Entries with scene source code:

◇ ◇ ◇ ◇

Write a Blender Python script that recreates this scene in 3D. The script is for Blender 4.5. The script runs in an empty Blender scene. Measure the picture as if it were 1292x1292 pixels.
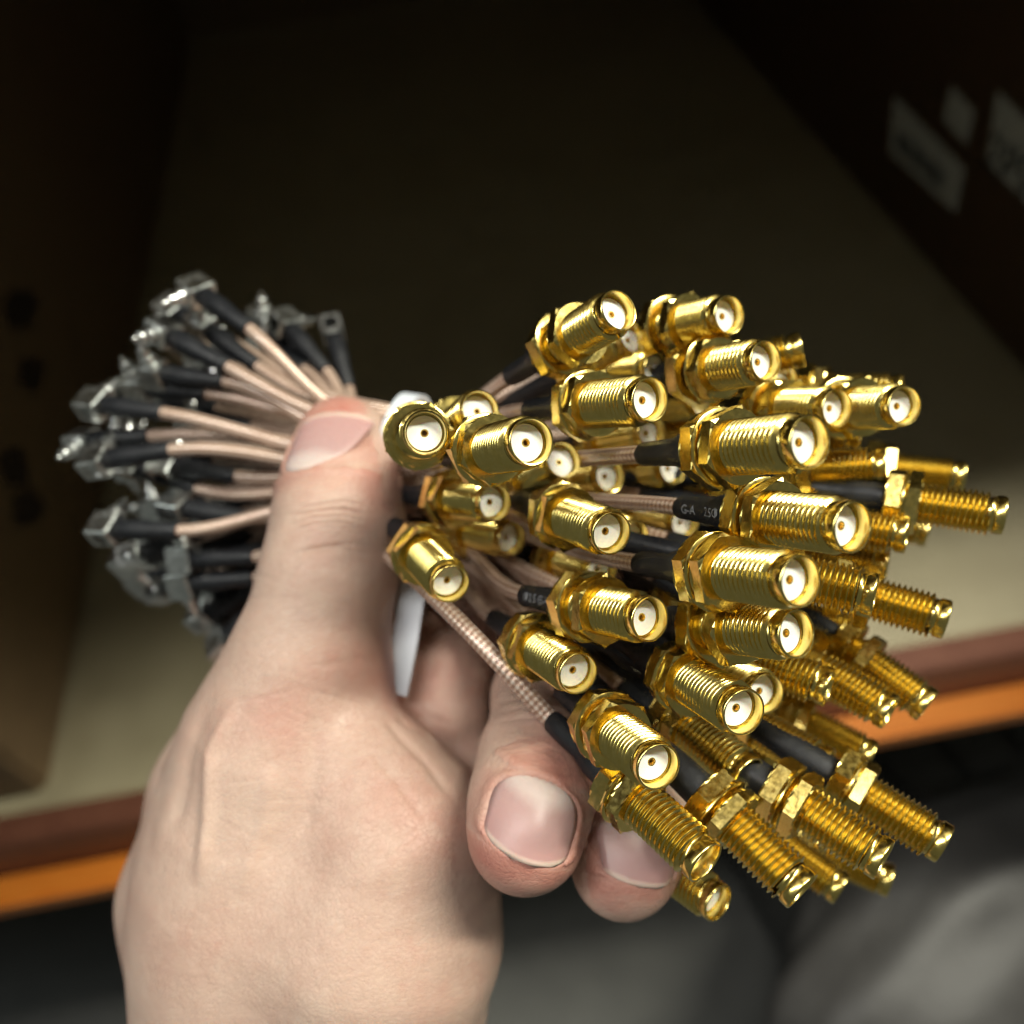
import bpy, bmesh, math, random
import numpy as np
from mathutils import Vector, Matrix

random.seed(7)
RNG = np.random.RandomState(7)
sc = bpy.context.scene
COL = sc.collection

# ------------------------------------------------------------------ camera
F = 1042.0                       # focal length in photograph pixels (1292 wide)
XW = Vector((.9806, .1912, -.0441)); YW = Vector((-.1748, .7489, -.6391))
XW.normalize(); YW = (YW - XW * YW.dot(XW)).normalized(); ZW = XW.cross(YW)
ROT = Matrix((XW, YW, ZW))       # camera axes -> world axes
CAM = Vector((0, 0, 1.40))
DECK = 0.85

def ray(px, py):
    return ROT @ Vector(((px - 646) / F, -(py - 646) / F, -1.0))
def P(px, py, mm):               # a point of the place, metres
    return CAM + ray(px, py) * (mm / 1000.0)
def on_z(px, py, z):
    r = ray(px, py); return CAM + r * ((z - CAM.z) / r.z)
def on_x(px, py, x):
    r = ray(px, py); return CAM + r * ((x - CAM.x) / r.x)
def cdir(x, y, z):
    return (ROT @ Vector((x, y, z))).normalized()

cd = bpy.data.cameras.new('camera'); cam = bpy.data.objects.new('camera', cd); COL.objects.link(cam)
cd.sensor_width = 36; cd.lens = 36 * F / 1292; cd.clip_start = .005; cd.clip_end = 50
cam.matrix_world = Matrix.Translation(CAM) @ ROT.to_4x4()
cd.dof.use_dof = True; cd.dof.focus_distance = .097; cd.dof.aperture_fstop = 13.8
sc.camera = cam

# ------------------------------------------------------------------ light
w = bpy.data.worlds.new('World'); sc.world = w; w.use_nodes = True
bg = w.node_tree.nodes['Background']; bg.inputs[0].default_value = (.95, 1, .88, 1); bg.inputs[1].default_value = .092
def area(name, loc, target, sx, sy, power, col):
    l = bpy.data.lights.new(name, 'AREA'); l.shape = 'RECTANGLE'; l.size = sx; l.size_y = sy
    l.energy = power; l.color = col
    o = bpy.data.objects.new(name, l); COL.objects.link(o); o.location = loc
    z = (Vector(loc) - Vector(target)).normalized(); x = Vector((1, 0, 0)); x = (x - z * x.dot(z)).normalized(); y = z.cross(x)
    o.rotation_euler = Matrix((x, y, z)).transposed().to_euler()    # tubes run along the aisle
    return o
area('aisle_tube_light', (-.55, -.12, 2.85), (0, .1, 1.2), 1.2, .16, 18.5, (1, .97, .92))
area('aisle_tube_light', (1.1, .02, 2.85), (0.1, .1, 1.2), 1.2, .14, 58, (1, .97, .82))
area('aisle_tube_light', (-1.7, -.15, 2.5), (0, .1, 1.2), 1.0, .30, 12, (.90, 1, .96))
sc.view_settings.view_transform = 'Standard'; sc.view_settings.look = 'None'
sc.view_settings.exposure = 0; sc.view_settings.gamma = 1
sc.render.engine = 'CYCLES'
sc.cycles.max_bounces = 8; sc.cycles.glossy_bounces = 5; sc.cycles.use_adaptive_sampling = True; sc.cycles.adaptive_threshold = .015; sc.cycles.use_denoising = True
sc.cycles.sample_clamp_indirect = 2.5; sc.cycles.blur_glossy = .6; sc.cycles.denoising_input_passes = 'RGB'; sc.cycles.filter_width = 1.15

# ------------------------------------------------------------------ materials
def mat(name, col, rough=.5, metal=0, **kw):
    m = bpy.data.materials.new(name); m.use_nodes = True
    b = m.node_tree.nodes['Principled BSDF']
    b.inputs['Base Color'].default_value = (*col, 1); b.inputs['Roughness'].default_value = rough
    b.inputs['Metallic'].default_value = metal
    for k, v in kw.items(): b.inputs[k.replace('_', ' ')].default_value = v
    return m
def N(m, typ, **kw):
    n = m.node_tree.nodes.new(typ)
    for k, v in kw.items(): setattr(n, k, v)
    return n
def L(m, a, b): m.node_tree.links.new(a, b)
def bsdf(m): return m.node_tree.nodes['Principled BSDF']
def noise(m, scale, detail=4, coord='Object', rough=.55):
    tc = N(m, 'ShaderNodeTexCoord'); n = N(m, 'ShaderNodeTexNoise')
    n.inputs['Scale'].default_value = scale; n.inputs['Detail'].default_value = detail; n.inputs['Roughness'].default_value = rough
    L(m, tc.outputs[coord], n.inputs['Vector']); return n
def ramp(m, src, stops):
    r = N(m, 'ShaderNodeValToRGB'); el = r.color_ramp.elements
    while len(el) < len(stops): el.new(.5)
    for e, (p, c) in zip(el, stops): e.position = p; e.color = (*c, 1) if len(c) == 3 else c
    L(m, src, r.inputs[0]); return r
def math_(m, op, a, b=None):
    n = N(m, 'ShaderNodeMath', operation=op)
    for i, v in enumerate((a, b)):
        if v is None: continue
        if isinstance(v, (int, float)): n.inputs[i].default_value = v
        else: L(m, v, n.inputs[i])
    return n.outputs[0]
def bump(m, h, dist, strength=1, chain=None):
    b = N(m, 'ShaderNodeBump'); b.inputs['Distance'].default_value = dist; b.inputs['Strength'].default_value = strength
    L(m, h, b.inputs['Height'])
    if chain: L(m, chain.outputs[0], b.inputs['Normal'])
    L(m, b.outputs[0], bsdf(m).inputs['Normal']); return b

def gold_mat():
    m = mat('gold_plate', (.92, .76, .27), .2, 1)
    n = noise(m, 600, 3); r = ramp(m, n.outputs[0], [(.3, (.83, .63, .17)), (.7, (.90, .72, .245))])
    L(m, r.outputs[0], bsdf(m).inputs['Base Color'])
    n2 = noise(m, 1500, 3); rr = ramp(m, n2.outputs[0], [(.3, (.14,) * 3), (.75, (.27,) * 3)])
    L(m, rr.outputs[0], bsdf(m).inputs['Roughness'])
    # fine machining marks
    tc = N(m, 'ShaderNodeTexCoord'); mp = N(m, 'ShaderNodeMapping'); mp.inputs['Scale'].default_value = (300, 300, 9000)
    L(m, tc.outputs['Object'], mp.inputs[0]); n3 = N(m, 'ShaderNodeTexNoise'); n3.inputs['Scale'].default_value = 1
    L(m, mp.outputs[0], n3.inputs['Vector']); bump(m, n3.outputs[0], .00001, .35)
    return m
GOLD = gold_mat()
PIN = mat('gold_contact', (.86, .66, .26), .3, 1)
PTFE = mat('white_insulator', (.86, .86, .84), .45, 0, Subsurface_Weight=.2, Subsurface_Scale=.001)
HOLE = mat('dark_hole', (.03, .012, .006), .7)

def shrink_mat():
    m = mat('black_heat_shrink', (.009, .010, .0125), .42, 0, Specular_IOR_Level=.4)
    n = noise(m, 900, 4); bump(m, n.outputs[0], .00012, .5)
    rr = ramp(m, noise(m, 250, 3).outputs[0], [(.3, (.40,) * 3), (.7, (.58,) * 3)])
    L(m, rr.outputs[0], bsdf(m).inputs['Roughness']); return m
SHRINK = shrink_mat()
PRINT = mat('grey_print', (.22, .23, .25), .6)

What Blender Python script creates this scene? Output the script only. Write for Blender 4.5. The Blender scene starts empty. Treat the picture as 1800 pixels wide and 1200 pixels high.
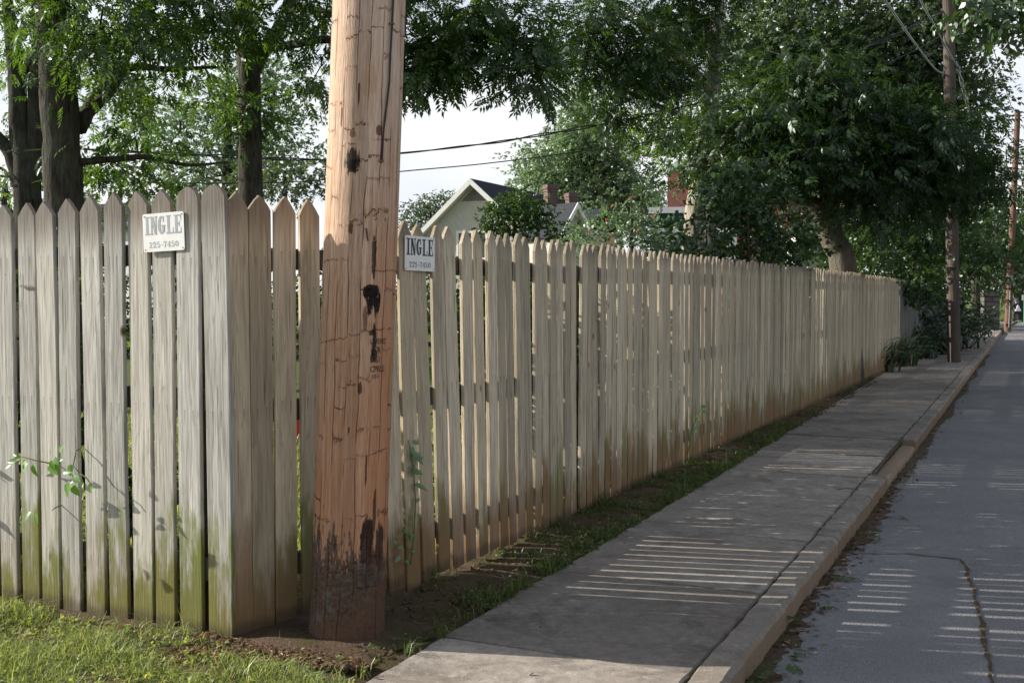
import bpy, bmesh, math, random
import numpy as np
from mathutils import Vector, Matrix
R = math.radians
rng = random.Random(7)
nrg = np.random.default_rng(7)
scene = bpy.context.scene
COL = scene.collection

# ------------------------------------------------------------------ camera
FPX, CAMZ, PITCH = 1936.0, 1.4, R(2.425)
cam_d = bpy.data.cameras.new('camera'); cam = bpy.data.objects.new('camera', cam_d); COL.objects.link(cam)
cam.location = (0, 0, CAMZ); cam.rotation_euler = (R(90) - PITCH, 0, 0)
cam_d.sensor_width = 36.0; cam_d.lens = 36.0 * FPX / 1800.0
cam_d.clip_start = 0.05; cam_d.clip_end = 6000
scene.camera = cam

# ------------------------------------------------------------------ light
SUN_EL, SUN_AZ = R(23.8), R(80.0)            # azimuth: degrees to the left of the view direction (+Y)
sdir = Vector((-math.sin(SUN_AZ) * math.cos(SUN_EL), math.cos(SUN_AZ) * math.cos(SUN_EL), math.sin(SUN_EL)))
world = bpy.data.worlds.new('World'); scene.world = world; world.use_nodes = True
wn = world.node_tree; wn.nodes.clear()
w_out = wn.nodes.new('ShaderNodeOutputWorld'); w_bg = wn.nodes.new('ShaderNodeBackground')
sky = wn.nodes.new('ShaderNodeTexSky'); sky.sky_type = 'NISHITA'; sky.sun_disc = False
sky.sun_elevation = SUN_EL; sky.sun_rotation = -SUN_AZ
sky.air_density = 1.0; sky.dust_density = 2.5; sky.ozone_density = 1.0
w_tc = wn.nodes.new('ShaderNodeTexCoord'); w_map = wn.nodes.new('ShaderNodeMapping')
w_map.inputs['Scale'].default_value = (1.0, 1.0, 3.0)
w_noise = wn.nodes.new('ShaderNodeTexNoise'); w_noise.inputs['Scale'].default_value = 2.2
w_noise.inputs['Detail'].default_value = 6.0; w_noise.inputs['Roughness'].default_value = 0.55
w_sep = wn.nodes.new('ShaderNodeSeparateXYZ'); w_el = wn.nodes.new('ShaderNodeMath'); w_el.operation = 'MULTIPLY_ADD'
w_el.inputs[1].default_value = 0.55                       # raggedness of the haze edge
w_ramp = wn.nodes.new('ShaderNodeValToRGB')                # thin bright cloud low down, blue sky higher up
w_ramp.color_ramp.elements[0].position = 0.40; w_ramp.color_ramp.elements[0].color = (1, 1, 1, 1)
w_ramp.color_ramp.elements[1].position = 0.78; w_ramp.color_ramp.elements[1].color = (0.24, 0.24, 0.24, 1)
w_mix = wn.nodes.new('ShaderNodeMix'); w_mix.data_type = 'RGBA'
w_cl = wn.nodes.new('ShaderNodeMix'); w_cl.data_type = 'RGBA'; w_cl.inputs['A'].default_value = (4.9, 5.15, 5.5, 1); w_cl.inputs['B'].default_value = (5.9, 5.95, 6.05, 1)   # thin cloud, faint blue in its gaps
w_n2 = wn.nodes.new('ShaderNodeTexNoise'); w_n2.inputs['Scale'].default_value = 3.0; w_n2.inputs['Detail'].default_value = 5.0
w_r2 = wn.nodes.new('ShaderNodeValToRGB'); w_r2.color_ramp.elements[0].position = .38; w_r2.color_ramp.elements[1].position = .60
wl = wn.links.new
wl(w_tc.outputs['Generated'], w_map.inputs['Vector']); wl(w_map.outputs['Vector'], w_noise.inputs['Vector'])
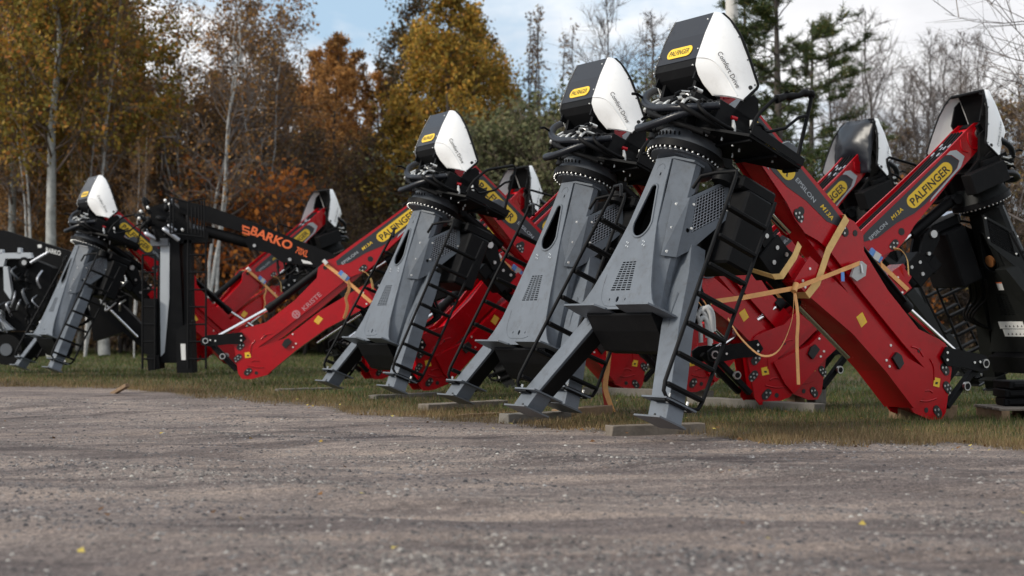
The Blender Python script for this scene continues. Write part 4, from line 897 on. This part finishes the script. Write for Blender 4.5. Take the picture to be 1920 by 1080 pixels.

◇ ◇ ◇ ◇

*Your instructions*.
Read through the entries and copy every line that includes "picture".

*Complete response*.
Write a Blender Python script that recreates this scene in 3D. The script is for Blender 4.5. The script runs in an empty Blender scene. Measure the picture as if it were 1292x1292 pixels.
What Blender Python script creates this scene? Output the script only. Write for Blender 4.5. The Blender scene starts empty. Treat the picture as 1800 pixels wide and 1200 pixels high.
The Blender Python script for this scene continues. Write part 4, from line 897 on. This part finishes the script. Write for Blender 4.5. Take the picture to be 1920 by 1080 pixels.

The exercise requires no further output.